[START DATA LINES]

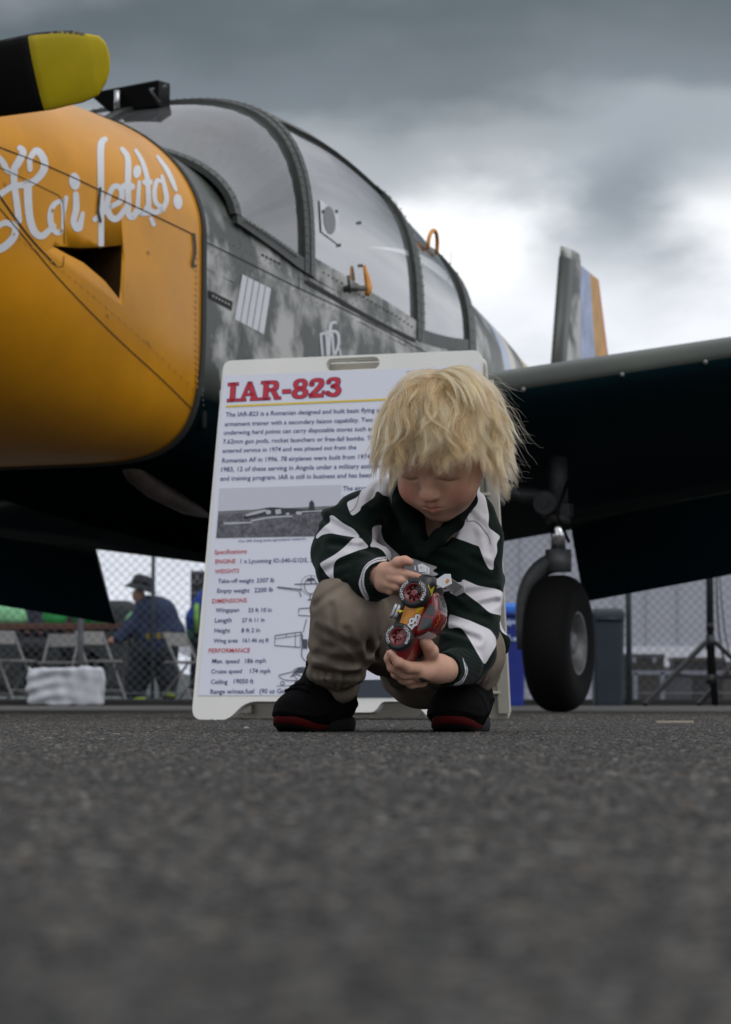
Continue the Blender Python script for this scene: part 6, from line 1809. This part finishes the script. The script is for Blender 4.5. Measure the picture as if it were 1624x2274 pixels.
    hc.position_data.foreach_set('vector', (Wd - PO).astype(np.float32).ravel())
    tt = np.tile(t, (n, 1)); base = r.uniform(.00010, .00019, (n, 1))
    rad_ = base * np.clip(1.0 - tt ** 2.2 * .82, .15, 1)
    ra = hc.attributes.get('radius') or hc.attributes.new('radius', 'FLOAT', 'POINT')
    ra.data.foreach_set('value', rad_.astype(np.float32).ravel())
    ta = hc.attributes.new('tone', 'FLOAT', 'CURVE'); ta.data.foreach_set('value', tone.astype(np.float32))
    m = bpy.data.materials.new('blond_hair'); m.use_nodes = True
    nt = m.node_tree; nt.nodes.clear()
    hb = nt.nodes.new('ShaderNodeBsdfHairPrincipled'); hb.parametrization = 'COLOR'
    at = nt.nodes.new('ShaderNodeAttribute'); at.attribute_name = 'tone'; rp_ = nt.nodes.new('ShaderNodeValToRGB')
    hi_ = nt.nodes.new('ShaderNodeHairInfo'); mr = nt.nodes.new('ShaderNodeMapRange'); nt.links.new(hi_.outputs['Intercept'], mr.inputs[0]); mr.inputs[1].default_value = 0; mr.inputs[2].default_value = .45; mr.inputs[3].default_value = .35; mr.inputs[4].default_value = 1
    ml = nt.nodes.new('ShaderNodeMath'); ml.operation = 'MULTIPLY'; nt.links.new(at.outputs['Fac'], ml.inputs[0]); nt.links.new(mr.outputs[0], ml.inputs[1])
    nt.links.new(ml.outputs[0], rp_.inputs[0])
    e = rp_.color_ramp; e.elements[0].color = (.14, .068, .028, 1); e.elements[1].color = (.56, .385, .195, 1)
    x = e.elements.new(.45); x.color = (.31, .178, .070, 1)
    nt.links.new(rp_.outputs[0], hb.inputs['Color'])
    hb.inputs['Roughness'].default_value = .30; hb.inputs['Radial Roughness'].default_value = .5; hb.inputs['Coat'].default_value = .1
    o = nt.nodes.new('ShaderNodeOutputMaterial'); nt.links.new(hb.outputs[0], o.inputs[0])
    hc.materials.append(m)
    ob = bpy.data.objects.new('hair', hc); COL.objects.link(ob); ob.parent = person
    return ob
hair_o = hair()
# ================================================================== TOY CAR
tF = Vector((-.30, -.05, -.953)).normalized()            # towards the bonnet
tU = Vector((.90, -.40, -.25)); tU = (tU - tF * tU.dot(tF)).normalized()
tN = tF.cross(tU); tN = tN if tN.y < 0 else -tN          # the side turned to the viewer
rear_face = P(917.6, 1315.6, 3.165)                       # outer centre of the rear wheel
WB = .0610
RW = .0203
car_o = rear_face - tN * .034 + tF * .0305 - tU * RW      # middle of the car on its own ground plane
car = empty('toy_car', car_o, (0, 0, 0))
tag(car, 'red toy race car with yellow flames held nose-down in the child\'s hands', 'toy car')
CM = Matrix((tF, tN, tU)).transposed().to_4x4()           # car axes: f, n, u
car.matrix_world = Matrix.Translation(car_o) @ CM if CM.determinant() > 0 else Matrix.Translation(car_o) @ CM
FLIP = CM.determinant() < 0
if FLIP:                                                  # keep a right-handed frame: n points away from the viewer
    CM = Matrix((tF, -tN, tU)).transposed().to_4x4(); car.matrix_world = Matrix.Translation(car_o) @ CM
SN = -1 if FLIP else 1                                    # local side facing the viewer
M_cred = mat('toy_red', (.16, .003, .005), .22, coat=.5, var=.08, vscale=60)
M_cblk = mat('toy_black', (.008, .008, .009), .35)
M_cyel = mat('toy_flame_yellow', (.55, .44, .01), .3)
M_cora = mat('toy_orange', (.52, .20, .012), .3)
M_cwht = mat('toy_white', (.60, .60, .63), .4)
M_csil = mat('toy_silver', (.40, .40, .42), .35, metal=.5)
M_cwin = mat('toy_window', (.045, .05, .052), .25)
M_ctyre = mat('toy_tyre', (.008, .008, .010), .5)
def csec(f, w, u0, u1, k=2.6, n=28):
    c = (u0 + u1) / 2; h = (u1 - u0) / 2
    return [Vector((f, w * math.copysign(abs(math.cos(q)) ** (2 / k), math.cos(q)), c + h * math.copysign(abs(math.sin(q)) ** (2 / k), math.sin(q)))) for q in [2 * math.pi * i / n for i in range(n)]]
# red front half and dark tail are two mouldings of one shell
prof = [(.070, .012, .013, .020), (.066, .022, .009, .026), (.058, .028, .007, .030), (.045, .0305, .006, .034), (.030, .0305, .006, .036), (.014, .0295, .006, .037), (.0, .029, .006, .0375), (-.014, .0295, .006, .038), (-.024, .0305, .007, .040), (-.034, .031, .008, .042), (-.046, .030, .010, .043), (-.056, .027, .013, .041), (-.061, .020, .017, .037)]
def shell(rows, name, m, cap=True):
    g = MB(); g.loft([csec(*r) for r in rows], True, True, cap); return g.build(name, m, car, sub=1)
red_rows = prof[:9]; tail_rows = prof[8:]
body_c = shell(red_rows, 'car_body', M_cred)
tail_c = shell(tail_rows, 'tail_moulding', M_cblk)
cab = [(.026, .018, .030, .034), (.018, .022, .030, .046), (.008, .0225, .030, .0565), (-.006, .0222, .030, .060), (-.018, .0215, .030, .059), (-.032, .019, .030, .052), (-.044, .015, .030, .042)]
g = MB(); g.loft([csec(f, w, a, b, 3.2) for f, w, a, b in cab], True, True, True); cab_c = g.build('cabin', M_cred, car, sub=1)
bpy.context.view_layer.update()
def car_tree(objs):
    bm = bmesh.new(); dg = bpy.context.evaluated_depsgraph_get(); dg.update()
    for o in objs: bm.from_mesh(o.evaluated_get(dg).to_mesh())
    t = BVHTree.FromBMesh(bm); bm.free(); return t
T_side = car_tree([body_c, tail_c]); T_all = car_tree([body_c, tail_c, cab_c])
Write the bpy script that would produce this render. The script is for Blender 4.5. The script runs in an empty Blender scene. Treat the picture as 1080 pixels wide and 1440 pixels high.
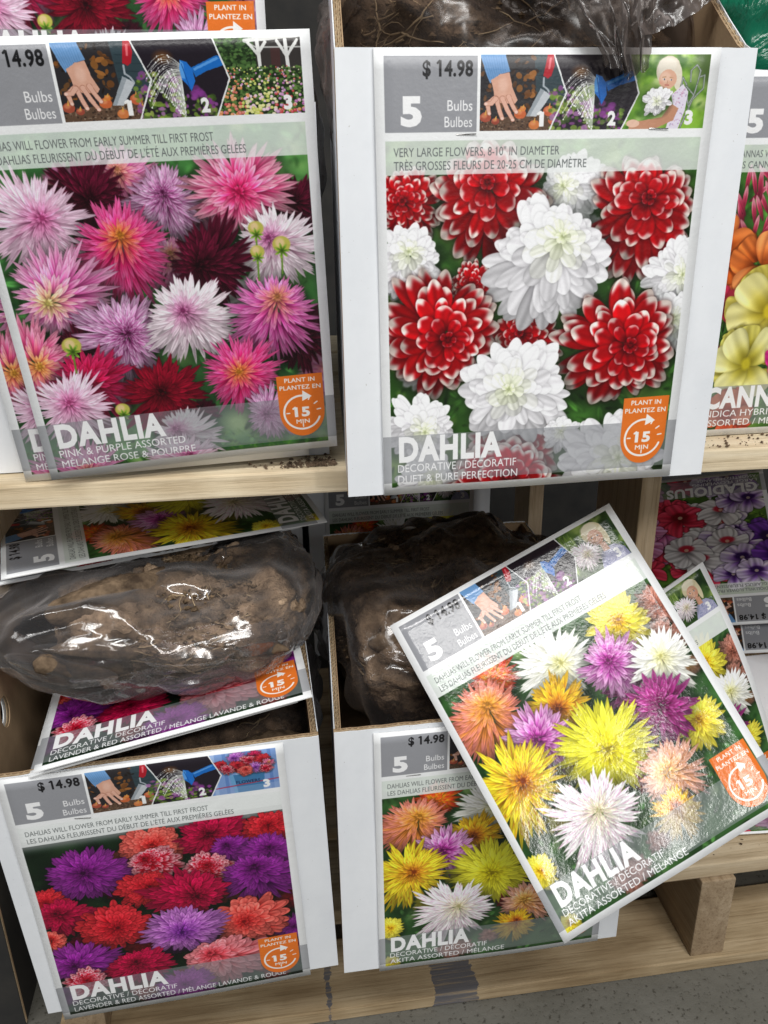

[END DATA LINES]

Only the lines from the one containing "nt.links.new(ml.outputs[0], rp_.inputs[0])" through the one containing "hc.materials.append(m)" are to be reproduced, exactly as they appear.

EXERCISE RESPONSE —
    nt.links.new(ml.outputs[0], rp_.inputs[0])
    e = rp_.color_ramp; e.elements[0].color = (.14, .068, .028, 1); e.elements[1].color = (.56, .385, .195, 1)
    x = e.elements.new(.45); x.color = (.31, .178, .070, 1)
    nt.links.new(rp_.outputs[0], hb.inputs['Color'])
    hb.inputs['Roughness'].default_value = .30; hb.inputs['Radial Roughness'].default_value = .5; hb.inputs['Coat'].default_value = .1
    o = nt.nodes.new('ShaderNodeOutputMaterial'); nt.links.new(hb.outputs[0], o.inputs[0])
    hc.materials.append(m)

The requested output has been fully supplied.